To be fair, a tactical nuclear weapon with a much, much lower yield would likely be used in such an attack. The initial three tactical versions of the B-61, (Mods 3, 4, and 10) for instance, can be set to produce a yield of just 300 tons. However, the most likely TNW the U.S. would use against Iran’s nuclear facilities would be a B61-11, which is an earth-penetrating TNW modified from America’s existing B61-7s, which is a strategic nuclear weapon. The advantage of the B61-11 for an attack on Iran’s underground nuclear facilities is that it “buries itself 3-6 meters underground before detonation, transferring a much higher proportion of the explosion energy to ground shock, compared to surface bursts.”

Some suggest the lowest yield on a B61-11 is 10 kt, although others believe its lowest yield might be just 300 tons. Still, as the Federation of American Scientists explained: “Even at the low end of its 0.3-300 kiloton yield range, the nuclear blast will simply blow out a huge crater of radioactive material, creating a lethal gamma-radiation field over a large area.”

More than that, however, the use of a TNW, no matter how small the yield, would still break the taboo against the first use of nuclear weapons, which would could be much more detrimental to the world than a nuclear-armed Iran itself, given that the latter is unlikely to use the bomb. It would also produce many of the same negative immediate repercussions as a higher yield TNW.

Fortunately, it is patently absurd to think that the U.S. would use a tactical nuclear weapon against Iran, and Rep. Hunter has no decision-making power in this regard. Still, the mere fact that he, as a U.S. congressman, made the comment could harm U.S. and allied interests (to say nothing of the morality of his statement). This is true in two ways.

First, it will almost certainly be seized upon by Iranian leaders, particularly hardliners who will use it to press their case against giving up one “iota” of Iran’s nuclear program. Indeed, in a speech a few weeks ago, Supreme Leader Ali Khamenei used Republican donor Sheldon Adleson’s advocacy for using nuclear weapons against Iran to indict the U.S. as an evil power who couldn’t be trusted.
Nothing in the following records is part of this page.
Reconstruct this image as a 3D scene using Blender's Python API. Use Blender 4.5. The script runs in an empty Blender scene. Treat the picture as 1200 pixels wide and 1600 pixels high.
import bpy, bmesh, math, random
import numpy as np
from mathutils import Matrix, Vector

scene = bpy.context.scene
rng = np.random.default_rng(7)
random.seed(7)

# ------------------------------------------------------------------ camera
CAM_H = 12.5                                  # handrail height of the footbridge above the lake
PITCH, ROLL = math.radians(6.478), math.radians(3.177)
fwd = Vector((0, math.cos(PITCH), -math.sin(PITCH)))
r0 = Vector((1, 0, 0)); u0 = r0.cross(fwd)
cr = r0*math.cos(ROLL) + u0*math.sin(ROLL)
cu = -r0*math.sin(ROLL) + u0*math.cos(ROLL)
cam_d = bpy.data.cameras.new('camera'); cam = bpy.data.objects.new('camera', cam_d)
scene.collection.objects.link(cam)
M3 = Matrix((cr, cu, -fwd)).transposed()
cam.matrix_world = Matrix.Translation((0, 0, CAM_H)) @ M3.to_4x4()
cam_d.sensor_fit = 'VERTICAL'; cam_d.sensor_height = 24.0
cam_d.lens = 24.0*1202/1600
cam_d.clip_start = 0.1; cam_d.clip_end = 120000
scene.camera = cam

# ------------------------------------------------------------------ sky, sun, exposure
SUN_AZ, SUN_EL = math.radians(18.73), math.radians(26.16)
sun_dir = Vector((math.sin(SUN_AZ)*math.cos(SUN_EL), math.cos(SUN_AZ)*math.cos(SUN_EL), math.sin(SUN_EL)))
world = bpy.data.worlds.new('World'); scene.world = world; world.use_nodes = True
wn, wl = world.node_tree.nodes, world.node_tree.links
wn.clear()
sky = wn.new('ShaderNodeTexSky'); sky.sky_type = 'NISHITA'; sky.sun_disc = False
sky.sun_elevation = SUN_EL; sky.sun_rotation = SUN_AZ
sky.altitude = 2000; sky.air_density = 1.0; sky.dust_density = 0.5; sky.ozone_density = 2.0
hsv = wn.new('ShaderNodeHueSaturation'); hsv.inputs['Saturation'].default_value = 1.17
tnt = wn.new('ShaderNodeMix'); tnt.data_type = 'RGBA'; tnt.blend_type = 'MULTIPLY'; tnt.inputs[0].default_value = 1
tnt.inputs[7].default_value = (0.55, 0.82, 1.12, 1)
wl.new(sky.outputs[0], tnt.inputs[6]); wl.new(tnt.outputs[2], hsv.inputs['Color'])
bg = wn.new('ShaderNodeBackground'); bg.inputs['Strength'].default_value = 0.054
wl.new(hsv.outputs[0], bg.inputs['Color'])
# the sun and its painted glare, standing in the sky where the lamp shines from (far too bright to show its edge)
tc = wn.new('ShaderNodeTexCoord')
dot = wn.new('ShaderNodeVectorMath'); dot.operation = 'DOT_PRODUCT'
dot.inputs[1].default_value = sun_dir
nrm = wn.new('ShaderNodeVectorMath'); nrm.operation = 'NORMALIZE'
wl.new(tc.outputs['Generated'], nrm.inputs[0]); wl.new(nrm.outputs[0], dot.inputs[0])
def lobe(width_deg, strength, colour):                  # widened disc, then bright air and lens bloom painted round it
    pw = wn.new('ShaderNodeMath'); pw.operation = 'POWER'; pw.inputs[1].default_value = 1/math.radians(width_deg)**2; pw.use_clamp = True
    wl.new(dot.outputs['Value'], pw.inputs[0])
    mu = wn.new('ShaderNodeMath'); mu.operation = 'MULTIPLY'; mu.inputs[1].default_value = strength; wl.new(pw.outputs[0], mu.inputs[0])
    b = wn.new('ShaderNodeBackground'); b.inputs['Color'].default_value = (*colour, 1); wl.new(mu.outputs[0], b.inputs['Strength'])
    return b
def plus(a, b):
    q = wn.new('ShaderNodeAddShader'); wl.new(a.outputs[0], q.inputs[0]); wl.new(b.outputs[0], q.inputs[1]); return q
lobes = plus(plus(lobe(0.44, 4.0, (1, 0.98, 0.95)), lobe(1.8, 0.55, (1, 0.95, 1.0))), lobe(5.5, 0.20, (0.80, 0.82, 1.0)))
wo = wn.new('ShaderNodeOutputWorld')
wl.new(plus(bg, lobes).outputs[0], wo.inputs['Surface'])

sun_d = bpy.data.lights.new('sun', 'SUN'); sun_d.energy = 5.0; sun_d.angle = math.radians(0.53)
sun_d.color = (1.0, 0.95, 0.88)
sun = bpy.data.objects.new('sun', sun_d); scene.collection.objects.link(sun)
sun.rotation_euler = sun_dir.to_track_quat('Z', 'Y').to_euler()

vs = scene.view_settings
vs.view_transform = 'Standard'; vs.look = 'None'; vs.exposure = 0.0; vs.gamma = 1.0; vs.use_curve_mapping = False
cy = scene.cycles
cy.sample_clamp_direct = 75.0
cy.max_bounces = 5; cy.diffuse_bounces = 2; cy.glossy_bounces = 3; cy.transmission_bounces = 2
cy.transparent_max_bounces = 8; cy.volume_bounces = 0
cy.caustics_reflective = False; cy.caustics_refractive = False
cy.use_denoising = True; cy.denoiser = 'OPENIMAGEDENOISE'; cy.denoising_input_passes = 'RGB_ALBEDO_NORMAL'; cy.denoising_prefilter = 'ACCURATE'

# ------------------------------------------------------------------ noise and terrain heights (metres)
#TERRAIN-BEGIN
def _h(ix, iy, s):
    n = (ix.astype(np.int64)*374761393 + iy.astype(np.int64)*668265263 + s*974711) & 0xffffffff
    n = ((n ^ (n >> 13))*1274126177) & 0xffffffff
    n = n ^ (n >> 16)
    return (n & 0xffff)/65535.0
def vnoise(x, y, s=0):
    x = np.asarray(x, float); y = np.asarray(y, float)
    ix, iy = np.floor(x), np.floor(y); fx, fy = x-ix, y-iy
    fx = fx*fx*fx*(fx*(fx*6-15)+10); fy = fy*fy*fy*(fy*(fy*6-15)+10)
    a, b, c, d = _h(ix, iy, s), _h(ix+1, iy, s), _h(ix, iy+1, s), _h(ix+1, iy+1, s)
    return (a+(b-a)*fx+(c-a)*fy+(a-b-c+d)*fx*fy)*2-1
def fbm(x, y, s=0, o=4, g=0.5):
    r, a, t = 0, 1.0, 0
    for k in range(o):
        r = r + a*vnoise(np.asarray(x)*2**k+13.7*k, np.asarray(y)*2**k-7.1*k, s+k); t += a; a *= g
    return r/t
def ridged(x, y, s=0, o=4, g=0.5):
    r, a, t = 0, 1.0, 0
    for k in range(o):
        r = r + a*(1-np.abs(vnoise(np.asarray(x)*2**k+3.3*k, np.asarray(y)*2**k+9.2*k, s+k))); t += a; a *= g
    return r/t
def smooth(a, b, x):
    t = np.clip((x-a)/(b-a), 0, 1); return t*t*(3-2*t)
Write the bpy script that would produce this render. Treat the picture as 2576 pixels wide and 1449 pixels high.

Given that Khamenei would seize upon the statement of a private citizen (albeit a politically connected one) like Adleson, Iranian leaders will certainly seize upon the comments of a senior Republican member of Congress.

Second and more troubling, it could make Iranian leaders believe they need a nuclear deterrent. Although I think this is unlikely, it’s worth noting that U.S. attempts at nuclear blackmail during the early part of the Cold War usually backfired by pushing the target of that threat to acquire nuclear weapons. This applies to the Soviet Union to a degree, but is especially true of China. Indeed, Mao and other PRC leaders regularly cited America’s nuclear threats against it during the Korean War and Taiwan Crisis as the reason they needed to devote considerable time and resources to acquiring their own nuclear weapon. While I think it’s unlikely, it’s hardly inconceivable that Iranian leaders might come to a similar conclusion.

For all these reasons then, Rep. Hunter’s comment was irresponsible from both moral and strategic standpoints. The Obama administration and the Republican leadership in Congress should immediately and harshly repudiate the statement.